The moral is that the tokens involved in any nonreductive Physicalism are not simple tropes. The way forward here may involve developing some account of complex, yet still particular, modes. That is in any case appealing, as there is something suspiciously over-simple about taking individual tropes as the entities that are both mental and physical. For on the physical -- that is, brain -- side of the business, we already know that what corresponds to any recognizably mental condition is an immensely complicated and dynamic affair, with changes, events, processes, and alterations of conditions all tumbling over one another. That on the physical side we need to look for complex, dynamic items, also gives an air of unreality to the several discussions of Kim's treatment of the problems of nonreductive Physicalism which involve events as he construes them.

For Kim, an event is an ordered triple of object, universal property and time [x, F, t], again a static structure. Marras and Yli-Vakkuri bring out with great clarity that on this account of events, and with events as the entities involved in any proposed Physicalism concerning the mind, no nonreductive version can succeed. For if the events [x, F, t] and [y, G, t] are to be identified, it is necessary and sufficient that x = y, F = G, and t = t. But a nonreductive Physicalism precisely insists that F is not identical with G. That is what makes it nonreductive. If F = G, we have a reductive, type-identifying, Physicalism.

Even with the items to be identified sorted out, I think it fair to say that problems remain for nonreductive Physicalism: the issue of mental causation, of course, and the spectre of epiphenomenalism.
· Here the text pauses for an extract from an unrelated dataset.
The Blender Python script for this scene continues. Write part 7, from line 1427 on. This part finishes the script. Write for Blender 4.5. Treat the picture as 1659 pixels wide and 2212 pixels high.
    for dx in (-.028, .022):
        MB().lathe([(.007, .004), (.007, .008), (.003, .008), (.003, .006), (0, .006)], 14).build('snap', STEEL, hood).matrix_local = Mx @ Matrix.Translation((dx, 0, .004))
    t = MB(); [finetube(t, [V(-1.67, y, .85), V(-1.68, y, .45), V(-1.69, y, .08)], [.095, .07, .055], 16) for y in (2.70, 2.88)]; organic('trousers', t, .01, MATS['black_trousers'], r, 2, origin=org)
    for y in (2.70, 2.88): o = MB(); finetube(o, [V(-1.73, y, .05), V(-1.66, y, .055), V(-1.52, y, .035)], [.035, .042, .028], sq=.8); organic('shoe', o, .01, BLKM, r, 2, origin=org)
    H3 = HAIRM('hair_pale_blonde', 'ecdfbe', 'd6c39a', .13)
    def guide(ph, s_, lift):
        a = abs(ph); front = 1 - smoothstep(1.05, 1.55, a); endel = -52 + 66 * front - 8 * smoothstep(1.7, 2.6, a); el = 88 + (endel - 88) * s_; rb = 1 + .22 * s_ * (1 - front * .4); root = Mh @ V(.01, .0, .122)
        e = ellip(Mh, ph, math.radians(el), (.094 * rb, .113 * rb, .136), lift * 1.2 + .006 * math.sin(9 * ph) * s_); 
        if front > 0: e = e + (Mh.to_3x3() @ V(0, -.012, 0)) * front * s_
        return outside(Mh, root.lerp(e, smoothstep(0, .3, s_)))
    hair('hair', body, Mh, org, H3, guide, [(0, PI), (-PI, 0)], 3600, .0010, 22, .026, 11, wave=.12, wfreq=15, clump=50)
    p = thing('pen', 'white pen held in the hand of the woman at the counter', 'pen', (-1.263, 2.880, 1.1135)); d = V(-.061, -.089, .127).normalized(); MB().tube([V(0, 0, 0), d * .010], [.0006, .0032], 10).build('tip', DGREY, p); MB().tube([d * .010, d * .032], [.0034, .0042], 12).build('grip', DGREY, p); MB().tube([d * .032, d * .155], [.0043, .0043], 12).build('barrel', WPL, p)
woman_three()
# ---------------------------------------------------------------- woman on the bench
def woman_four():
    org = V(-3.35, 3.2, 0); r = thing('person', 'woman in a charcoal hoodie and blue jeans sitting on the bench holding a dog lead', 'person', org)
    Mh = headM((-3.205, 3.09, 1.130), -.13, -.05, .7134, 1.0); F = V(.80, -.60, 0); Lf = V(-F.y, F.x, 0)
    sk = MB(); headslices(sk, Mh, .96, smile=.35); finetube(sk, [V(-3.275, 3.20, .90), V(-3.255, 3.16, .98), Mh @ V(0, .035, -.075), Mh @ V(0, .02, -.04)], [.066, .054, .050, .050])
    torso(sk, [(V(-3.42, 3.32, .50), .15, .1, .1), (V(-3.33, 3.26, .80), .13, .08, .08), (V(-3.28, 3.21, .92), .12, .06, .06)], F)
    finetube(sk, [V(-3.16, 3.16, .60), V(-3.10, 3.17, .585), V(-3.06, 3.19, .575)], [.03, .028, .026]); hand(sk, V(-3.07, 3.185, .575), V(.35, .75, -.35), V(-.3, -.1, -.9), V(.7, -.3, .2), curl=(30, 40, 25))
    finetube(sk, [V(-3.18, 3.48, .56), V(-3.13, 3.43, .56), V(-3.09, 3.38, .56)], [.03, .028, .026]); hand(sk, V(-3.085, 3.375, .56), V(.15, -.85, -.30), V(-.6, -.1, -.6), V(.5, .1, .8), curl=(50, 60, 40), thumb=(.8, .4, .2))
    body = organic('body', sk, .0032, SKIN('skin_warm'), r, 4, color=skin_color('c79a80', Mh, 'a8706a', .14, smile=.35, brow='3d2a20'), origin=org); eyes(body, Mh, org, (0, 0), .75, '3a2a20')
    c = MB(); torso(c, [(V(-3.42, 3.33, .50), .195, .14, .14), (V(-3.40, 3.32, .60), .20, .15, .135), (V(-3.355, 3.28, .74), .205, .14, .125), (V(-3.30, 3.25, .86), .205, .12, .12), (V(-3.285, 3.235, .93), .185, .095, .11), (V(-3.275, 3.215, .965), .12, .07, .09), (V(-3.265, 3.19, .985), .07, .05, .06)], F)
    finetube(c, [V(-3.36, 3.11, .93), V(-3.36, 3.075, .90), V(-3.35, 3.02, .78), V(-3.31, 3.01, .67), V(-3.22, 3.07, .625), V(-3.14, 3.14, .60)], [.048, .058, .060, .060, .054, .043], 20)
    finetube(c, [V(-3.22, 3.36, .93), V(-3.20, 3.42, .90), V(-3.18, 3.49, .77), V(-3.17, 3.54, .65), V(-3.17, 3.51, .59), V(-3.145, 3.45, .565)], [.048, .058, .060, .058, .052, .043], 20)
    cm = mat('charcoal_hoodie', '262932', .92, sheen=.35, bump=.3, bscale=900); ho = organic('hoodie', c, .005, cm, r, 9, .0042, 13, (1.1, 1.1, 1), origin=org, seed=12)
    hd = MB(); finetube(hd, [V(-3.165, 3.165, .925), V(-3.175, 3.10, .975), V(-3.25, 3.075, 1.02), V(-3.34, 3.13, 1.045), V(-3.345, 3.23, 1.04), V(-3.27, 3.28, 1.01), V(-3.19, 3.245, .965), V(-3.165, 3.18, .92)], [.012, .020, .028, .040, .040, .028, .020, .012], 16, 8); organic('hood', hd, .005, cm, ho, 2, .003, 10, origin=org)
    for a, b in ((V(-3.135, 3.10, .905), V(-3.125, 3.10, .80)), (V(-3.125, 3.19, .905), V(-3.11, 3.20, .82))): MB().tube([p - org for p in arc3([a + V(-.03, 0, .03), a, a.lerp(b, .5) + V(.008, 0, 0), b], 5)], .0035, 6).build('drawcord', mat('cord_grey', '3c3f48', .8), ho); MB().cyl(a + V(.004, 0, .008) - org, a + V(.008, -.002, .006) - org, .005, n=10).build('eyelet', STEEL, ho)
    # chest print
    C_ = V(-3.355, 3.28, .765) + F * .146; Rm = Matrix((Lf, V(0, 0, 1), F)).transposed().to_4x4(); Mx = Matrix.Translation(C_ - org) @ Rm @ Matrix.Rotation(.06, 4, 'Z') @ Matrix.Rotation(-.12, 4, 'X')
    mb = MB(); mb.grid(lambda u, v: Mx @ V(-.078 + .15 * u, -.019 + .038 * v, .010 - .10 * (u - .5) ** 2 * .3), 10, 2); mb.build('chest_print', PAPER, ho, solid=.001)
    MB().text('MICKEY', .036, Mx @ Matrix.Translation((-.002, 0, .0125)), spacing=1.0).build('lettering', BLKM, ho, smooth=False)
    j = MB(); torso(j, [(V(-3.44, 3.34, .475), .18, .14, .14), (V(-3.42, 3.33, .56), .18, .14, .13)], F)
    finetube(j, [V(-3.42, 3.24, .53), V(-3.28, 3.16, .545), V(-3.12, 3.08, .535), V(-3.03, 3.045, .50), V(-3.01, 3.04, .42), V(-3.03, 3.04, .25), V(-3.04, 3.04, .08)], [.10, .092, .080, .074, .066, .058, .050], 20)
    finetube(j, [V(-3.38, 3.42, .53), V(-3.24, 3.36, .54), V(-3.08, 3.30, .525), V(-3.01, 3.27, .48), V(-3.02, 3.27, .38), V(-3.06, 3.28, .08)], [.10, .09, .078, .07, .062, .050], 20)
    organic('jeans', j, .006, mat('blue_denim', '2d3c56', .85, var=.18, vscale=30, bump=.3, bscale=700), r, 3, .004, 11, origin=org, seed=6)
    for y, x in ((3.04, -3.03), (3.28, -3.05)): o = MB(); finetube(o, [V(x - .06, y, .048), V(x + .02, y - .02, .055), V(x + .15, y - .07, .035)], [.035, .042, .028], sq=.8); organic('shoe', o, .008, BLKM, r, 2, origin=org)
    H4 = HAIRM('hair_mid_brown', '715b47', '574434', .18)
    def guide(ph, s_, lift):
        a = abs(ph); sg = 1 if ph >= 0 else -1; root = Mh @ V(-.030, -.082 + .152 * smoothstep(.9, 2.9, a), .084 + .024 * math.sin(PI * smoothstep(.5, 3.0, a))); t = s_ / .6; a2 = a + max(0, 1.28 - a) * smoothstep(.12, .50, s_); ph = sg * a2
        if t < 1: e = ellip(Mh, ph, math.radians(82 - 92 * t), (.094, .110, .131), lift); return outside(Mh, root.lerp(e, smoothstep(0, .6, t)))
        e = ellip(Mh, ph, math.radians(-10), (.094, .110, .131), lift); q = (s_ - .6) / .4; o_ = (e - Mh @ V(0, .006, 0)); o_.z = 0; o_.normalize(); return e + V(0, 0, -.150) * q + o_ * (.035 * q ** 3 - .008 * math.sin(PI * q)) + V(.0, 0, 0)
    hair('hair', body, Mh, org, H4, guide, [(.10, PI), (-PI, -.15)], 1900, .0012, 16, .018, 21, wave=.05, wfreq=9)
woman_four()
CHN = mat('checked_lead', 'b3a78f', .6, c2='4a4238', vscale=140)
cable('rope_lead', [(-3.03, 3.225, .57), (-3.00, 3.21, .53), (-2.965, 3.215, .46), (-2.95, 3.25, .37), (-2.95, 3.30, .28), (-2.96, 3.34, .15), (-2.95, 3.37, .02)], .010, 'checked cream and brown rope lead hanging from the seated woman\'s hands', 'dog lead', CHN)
None of these papers put that spectre to rest. Indeed reading the book has inclined me to think that so long as we adhere to Closure -- the doctrine that every physical effect has a sufficient physical cause -- the issue will not be resolved. That suggests that some version of double aspect theory, rather than a genuine Physicalism, might be worth re-exploring especially since Closure is also the great stumbling block in the Freewill issue.

The book has a sprinkling of typos. Most are merely irritating, but some affect the sense:

In the final paragraph of p79, 'reductive' appears twice where 'nonreductive' is meant.

In the second last line of p107, it is Figure 2 that is involved.

On p115, in the tenth line, we find p' and P' , where we need p and P.

The agreeable aspect of this is that it shows that the work as a whole passes the Stove Test, named for my late colleague at the University of Sydney, David Stove. The Stove Test runs: No philosophical writing is worth reading if you cannot be sure, at every point, that no typographical error has inserted or deleted a negative. It is particularly pleasing where a book includes papers by Continental philosophers, as Stove first proposed the Test to discourage the study of Parisian authors.